THE REQUEST:
Report, word for word, every line of the material that contains "part".
## Start MATERIALS PROVIDED
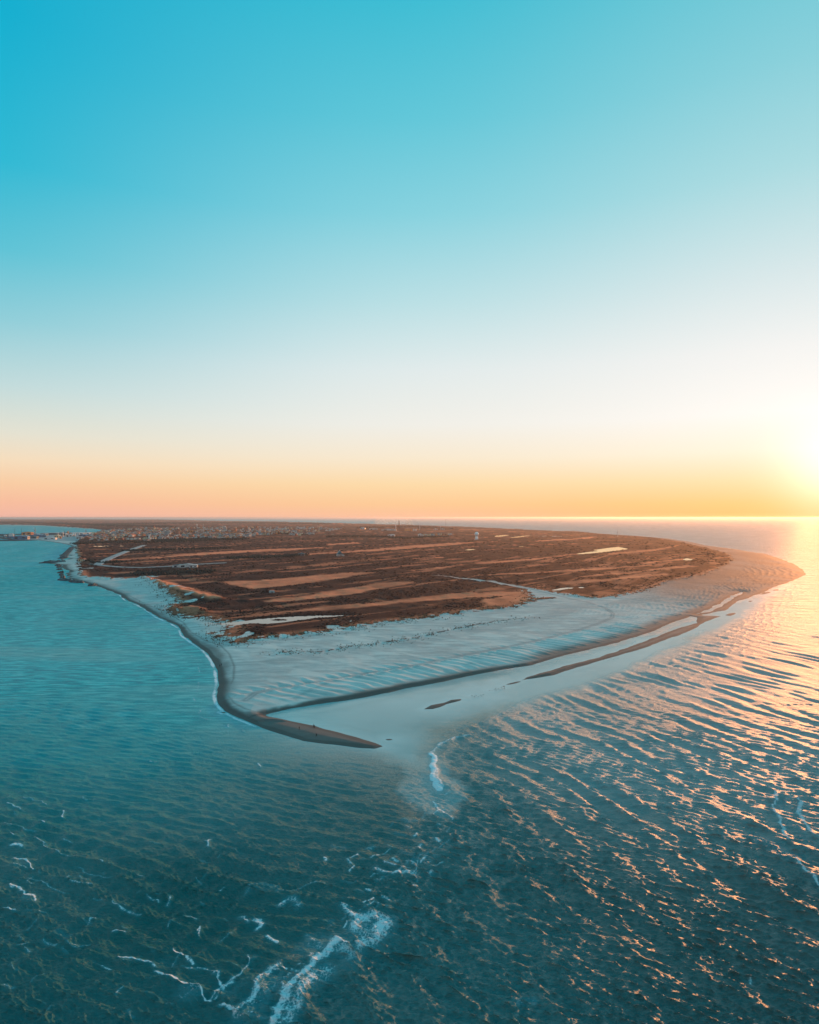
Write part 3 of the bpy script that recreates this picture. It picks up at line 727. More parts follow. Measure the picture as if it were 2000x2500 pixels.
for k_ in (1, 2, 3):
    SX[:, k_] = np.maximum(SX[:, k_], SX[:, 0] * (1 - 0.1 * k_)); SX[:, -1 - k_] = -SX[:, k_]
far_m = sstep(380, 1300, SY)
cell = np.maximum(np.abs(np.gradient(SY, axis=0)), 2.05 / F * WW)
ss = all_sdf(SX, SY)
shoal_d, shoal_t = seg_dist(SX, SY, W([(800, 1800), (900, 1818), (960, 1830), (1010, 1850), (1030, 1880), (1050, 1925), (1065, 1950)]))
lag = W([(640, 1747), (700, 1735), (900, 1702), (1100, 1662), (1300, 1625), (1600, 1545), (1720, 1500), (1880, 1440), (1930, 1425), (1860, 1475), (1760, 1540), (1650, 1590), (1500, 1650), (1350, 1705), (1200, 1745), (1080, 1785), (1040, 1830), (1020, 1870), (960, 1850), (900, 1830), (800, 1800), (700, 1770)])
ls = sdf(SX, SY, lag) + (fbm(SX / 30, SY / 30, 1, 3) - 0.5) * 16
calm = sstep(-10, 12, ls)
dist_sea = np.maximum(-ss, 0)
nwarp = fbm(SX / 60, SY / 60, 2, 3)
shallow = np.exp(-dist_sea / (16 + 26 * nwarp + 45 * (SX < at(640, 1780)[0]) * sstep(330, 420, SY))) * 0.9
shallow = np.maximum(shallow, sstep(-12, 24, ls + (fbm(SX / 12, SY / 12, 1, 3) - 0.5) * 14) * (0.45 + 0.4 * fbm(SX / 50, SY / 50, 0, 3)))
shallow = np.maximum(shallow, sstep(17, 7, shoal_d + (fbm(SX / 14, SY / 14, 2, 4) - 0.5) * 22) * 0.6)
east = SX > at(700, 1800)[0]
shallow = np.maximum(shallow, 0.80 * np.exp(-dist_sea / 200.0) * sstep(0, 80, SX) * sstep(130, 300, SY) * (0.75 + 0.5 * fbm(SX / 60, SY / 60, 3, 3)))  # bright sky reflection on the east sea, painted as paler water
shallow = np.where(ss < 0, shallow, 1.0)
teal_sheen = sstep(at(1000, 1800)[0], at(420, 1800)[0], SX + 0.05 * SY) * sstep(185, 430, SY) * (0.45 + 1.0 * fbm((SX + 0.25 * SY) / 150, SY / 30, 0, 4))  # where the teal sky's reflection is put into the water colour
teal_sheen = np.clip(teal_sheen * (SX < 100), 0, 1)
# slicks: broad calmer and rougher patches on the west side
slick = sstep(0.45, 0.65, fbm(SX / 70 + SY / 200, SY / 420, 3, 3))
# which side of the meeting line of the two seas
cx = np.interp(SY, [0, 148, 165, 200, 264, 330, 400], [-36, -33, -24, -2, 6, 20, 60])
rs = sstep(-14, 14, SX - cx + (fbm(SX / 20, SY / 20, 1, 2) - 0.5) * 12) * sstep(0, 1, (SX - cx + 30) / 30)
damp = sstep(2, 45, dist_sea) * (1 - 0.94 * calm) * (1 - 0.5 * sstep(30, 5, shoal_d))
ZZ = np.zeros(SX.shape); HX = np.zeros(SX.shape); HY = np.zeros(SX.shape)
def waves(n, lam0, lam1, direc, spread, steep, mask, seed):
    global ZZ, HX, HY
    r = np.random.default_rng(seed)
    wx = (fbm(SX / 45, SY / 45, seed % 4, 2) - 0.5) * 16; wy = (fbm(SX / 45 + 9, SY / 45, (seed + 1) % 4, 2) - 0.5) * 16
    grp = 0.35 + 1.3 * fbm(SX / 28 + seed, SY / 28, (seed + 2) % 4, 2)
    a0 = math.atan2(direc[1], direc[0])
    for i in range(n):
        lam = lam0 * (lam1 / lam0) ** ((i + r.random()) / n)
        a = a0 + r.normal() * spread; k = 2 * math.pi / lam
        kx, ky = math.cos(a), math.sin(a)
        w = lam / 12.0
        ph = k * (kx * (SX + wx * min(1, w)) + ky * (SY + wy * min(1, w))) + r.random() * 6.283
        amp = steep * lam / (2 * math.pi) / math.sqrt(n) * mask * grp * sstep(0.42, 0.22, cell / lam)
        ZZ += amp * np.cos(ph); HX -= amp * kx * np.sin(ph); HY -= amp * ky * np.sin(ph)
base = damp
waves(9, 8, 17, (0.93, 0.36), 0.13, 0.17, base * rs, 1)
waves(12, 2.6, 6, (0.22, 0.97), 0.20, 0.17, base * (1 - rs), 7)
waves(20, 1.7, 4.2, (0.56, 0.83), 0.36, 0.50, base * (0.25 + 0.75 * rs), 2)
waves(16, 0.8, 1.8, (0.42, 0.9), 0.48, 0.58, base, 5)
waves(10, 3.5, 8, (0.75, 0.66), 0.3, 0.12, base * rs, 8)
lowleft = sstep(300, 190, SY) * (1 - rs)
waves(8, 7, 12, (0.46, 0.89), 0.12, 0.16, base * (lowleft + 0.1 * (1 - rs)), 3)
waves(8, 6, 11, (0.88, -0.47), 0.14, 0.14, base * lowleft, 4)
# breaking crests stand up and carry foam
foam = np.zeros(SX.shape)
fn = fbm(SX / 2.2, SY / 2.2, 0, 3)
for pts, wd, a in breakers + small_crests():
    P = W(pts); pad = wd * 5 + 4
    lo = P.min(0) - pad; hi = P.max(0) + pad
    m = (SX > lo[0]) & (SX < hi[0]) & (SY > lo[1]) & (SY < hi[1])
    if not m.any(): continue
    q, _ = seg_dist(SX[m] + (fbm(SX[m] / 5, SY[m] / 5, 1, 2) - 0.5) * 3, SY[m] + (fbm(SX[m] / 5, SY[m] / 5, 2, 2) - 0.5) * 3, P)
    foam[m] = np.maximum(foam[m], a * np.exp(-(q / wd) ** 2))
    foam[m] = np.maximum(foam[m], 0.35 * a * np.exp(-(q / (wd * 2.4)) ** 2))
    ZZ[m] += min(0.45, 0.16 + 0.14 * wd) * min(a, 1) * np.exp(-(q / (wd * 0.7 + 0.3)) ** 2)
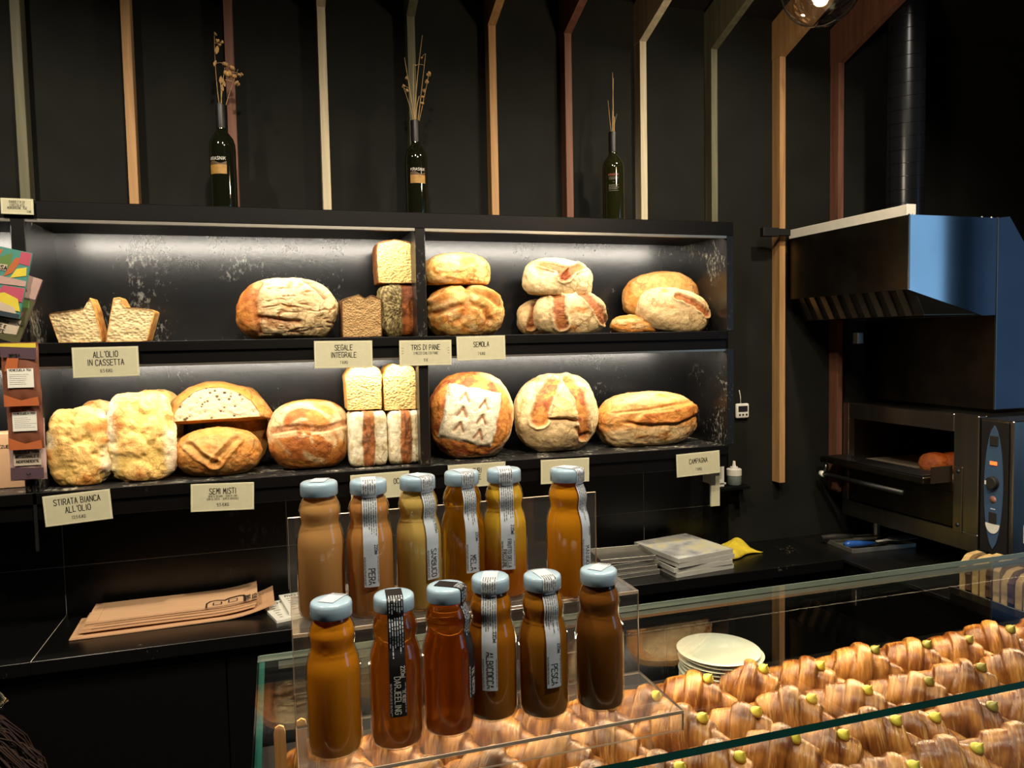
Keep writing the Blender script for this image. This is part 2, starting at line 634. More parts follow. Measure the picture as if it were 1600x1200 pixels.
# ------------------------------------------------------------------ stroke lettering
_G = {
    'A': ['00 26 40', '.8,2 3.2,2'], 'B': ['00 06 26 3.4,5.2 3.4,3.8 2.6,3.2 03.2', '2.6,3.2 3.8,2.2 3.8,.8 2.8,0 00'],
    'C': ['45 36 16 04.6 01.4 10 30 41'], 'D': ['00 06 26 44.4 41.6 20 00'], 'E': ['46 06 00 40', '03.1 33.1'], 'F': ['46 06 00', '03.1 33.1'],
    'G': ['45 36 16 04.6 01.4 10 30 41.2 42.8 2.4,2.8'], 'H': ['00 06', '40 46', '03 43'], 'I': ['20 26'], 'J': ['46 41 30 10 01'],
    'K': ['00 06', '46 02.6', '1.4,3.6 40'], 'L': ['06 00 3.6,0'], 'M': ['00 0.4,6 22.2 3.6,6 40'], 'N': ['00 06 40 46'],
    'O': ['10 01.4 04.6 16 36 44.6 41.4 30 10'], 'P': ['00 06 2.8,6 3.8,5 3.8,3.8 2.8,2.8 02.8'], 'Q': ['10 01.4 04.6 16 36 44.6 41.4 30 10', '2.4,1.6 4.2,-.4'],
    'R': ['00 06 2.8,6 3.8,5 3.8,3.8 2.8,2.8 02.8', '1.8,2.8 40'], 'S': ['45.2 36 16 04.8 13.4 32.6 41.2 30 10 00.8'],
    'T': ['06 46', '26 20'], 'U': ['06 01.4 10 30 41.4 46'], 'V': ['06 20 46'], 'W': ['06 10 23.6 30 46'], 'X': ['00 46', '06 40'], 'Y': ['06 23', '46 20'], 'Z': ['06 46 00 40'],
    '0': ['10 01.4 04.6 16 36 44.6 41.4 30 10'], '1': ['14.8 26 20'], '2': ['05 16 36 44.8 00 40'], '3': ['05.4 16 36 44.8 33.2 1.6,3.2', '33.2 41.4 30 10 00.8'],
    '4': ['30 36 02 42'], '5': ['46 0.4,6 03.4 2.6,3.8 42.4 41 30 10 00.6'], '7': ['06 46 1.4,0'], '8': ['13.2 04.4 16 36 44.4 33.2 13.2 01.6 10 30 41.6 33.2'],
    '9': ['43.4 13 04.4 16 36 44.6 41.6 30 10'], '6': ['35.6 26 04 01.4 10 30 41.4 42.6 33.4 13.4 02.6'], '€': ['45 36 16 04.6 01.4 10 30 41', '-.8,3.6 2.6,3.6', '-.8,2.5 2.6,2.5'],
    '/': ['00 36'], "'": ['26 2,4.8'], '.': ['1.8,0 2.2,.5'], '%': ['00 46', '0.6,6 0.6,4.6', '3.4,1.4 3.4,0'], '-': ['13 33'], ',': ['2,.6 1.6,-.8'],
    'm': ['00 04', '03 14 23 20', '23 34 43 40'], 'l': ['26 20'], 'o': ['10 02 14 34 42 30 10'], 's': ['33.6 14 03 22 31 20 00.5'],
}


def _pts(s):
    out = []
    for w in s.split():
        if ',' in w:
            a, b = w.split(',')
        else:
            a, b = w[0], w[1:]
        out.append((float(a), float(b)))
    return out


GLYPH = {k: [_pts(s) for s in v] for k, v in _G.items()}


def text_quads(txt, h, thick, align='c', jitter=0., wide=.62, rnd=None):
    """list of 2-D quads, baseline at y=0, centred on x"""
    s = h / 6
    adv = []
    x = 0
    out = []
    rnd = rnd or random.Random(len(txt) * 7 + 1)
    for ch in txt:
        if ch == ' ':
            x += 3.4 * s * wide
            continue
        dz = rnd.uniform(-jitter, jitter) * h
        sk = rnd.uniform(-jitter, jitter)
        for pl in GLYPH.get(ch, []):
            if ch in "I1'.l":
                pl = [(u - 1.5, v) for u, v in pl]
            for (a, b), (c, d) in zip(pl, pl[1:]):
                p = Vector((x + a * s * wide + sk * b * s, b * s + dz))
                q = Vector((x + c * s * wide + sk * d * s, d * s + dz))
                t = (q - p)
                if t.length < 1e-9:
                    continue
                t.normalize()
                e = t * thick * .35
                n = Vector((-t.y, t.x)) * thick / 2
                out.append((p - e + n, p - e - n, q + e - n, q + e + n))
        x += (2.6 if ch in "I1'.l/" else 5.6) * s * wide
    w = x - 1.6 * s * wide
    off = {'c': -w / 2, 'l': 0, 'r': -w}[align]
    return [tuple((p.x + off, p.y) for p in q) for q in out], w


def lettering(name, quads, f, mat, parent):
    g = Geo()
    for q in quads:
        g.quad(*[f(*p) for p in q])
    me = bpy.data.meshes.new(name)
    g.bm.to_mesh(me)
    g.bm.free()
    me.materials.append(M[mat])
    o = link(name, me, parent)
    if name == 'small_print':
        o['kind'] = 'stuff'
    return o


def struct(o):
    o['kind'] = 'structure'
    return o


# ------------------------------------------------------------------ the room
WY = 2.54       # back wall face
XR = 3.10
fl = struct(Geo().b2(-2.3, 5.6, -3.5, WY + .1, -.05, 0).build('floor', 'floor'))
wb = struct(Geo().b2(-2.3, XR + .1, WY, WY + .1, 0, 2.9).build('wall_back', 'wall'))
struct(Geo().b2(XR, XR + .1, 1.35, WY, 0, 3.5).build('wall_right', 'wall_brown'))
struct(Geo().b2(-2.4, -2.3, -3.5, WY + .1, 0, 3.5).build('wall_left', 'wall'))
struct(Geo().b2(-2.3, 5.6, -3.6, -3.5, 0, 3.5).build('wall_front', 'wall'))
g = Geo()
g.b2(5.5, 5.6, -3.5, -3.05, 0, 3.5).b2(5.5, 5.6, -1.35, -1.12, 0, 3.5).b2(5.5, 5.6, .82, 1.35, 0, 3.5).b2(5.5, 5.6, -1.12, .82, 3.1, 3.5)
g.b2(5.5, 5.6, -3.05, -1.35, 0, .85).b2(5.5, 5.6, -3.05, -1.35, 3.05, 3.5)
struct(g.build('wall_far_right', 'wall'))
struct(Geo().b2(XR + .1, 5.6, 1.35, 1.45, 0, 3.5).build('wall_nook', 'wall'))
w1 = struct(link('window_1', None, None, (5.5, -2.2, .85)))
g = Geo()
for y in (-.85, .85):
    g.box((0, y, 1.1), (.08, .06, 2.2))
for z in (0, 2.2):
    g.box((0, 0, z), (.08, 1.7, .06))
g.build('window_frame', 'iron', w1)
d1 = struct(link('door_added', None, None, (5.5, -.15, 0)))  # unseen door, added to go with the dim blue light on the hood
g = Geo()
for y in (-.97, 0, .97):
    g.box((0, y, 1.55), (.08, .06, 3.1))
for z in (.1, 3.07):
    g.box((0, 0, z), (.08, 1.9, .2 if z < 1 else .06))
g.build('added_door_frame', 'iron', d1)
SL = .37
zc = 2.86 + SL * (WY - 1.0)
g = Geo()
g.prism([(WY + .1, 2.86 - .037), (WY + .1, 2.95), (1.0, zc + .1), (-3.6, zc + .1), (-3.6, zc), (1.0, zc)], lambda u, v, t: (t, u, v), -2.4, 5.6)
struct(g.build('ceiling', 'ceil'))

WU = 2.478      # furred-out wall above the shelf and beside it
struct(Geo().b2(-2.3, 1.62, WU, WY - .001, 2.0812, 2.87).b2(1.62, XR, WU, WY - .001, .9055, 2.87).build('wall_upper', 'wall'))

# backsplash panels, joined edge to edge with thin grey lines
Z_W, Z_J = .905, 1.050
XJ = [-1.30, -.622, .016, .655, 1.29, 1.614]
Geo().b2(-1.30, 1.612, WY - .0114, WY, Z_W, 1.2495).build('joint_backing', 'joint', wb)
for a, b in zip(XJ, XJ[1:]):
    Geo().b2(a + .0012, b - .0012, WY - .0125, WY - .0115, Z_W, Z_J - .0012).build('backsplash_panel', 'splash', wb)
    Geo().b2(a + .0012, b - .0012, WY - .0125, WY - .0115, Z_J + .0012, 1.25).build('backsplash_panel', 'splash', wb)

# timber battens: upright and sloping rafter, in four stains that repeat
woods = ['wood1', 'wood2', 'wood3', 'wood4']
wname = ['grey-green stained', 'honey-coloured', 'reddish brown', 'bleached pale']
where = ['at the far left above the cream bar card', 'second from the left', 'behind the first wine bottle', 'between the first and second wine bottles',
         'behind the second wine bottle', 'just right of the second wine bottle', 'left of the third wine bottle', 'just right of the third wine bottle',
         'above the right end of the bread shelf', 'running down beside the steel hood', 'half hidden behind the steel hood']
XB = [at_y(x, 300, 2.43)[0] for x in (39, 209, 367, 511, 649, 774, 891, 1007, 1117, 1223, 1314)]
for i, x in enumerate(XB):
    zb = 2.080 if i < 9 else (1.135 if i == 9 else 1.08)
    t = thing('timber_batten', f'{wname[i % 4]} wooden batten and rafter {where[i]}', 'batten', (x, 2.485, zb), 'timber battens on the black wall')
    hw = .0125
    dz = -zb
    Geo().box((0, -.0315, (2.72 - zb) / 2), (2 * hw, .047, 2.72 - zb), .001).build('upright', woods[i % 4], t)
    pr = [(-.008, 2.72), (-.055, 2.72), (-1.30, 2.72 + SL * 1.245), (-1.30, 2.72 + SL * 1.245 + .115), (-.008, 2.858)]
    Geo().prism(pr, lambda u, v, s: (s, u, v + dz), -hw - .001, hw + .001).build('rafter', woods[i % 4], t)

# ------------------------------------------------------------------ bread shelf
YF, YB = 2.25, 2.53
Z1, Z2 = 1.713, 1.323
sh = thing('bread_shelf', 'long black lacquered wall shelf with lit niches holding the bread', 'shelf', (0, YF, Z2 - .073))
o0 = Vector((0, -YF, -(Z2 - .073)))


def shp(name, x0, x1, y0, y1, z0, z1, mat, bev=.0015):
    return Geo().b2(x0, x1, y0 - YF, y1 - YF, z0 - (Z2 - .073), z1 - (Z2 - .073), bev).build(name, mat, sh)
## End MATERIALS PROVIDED
EXERCISE SOLUTION:
Write part 3 of the bpy script that recreates this picture. It picks up at line 727. More parts follow. Measure the picture as if it were 2000x2500 pixels.
Keep writing the Blender script for this image. This is part 2, starting at line 634. More parts follow. Measure the picture as if it were 1600x1200 pixels.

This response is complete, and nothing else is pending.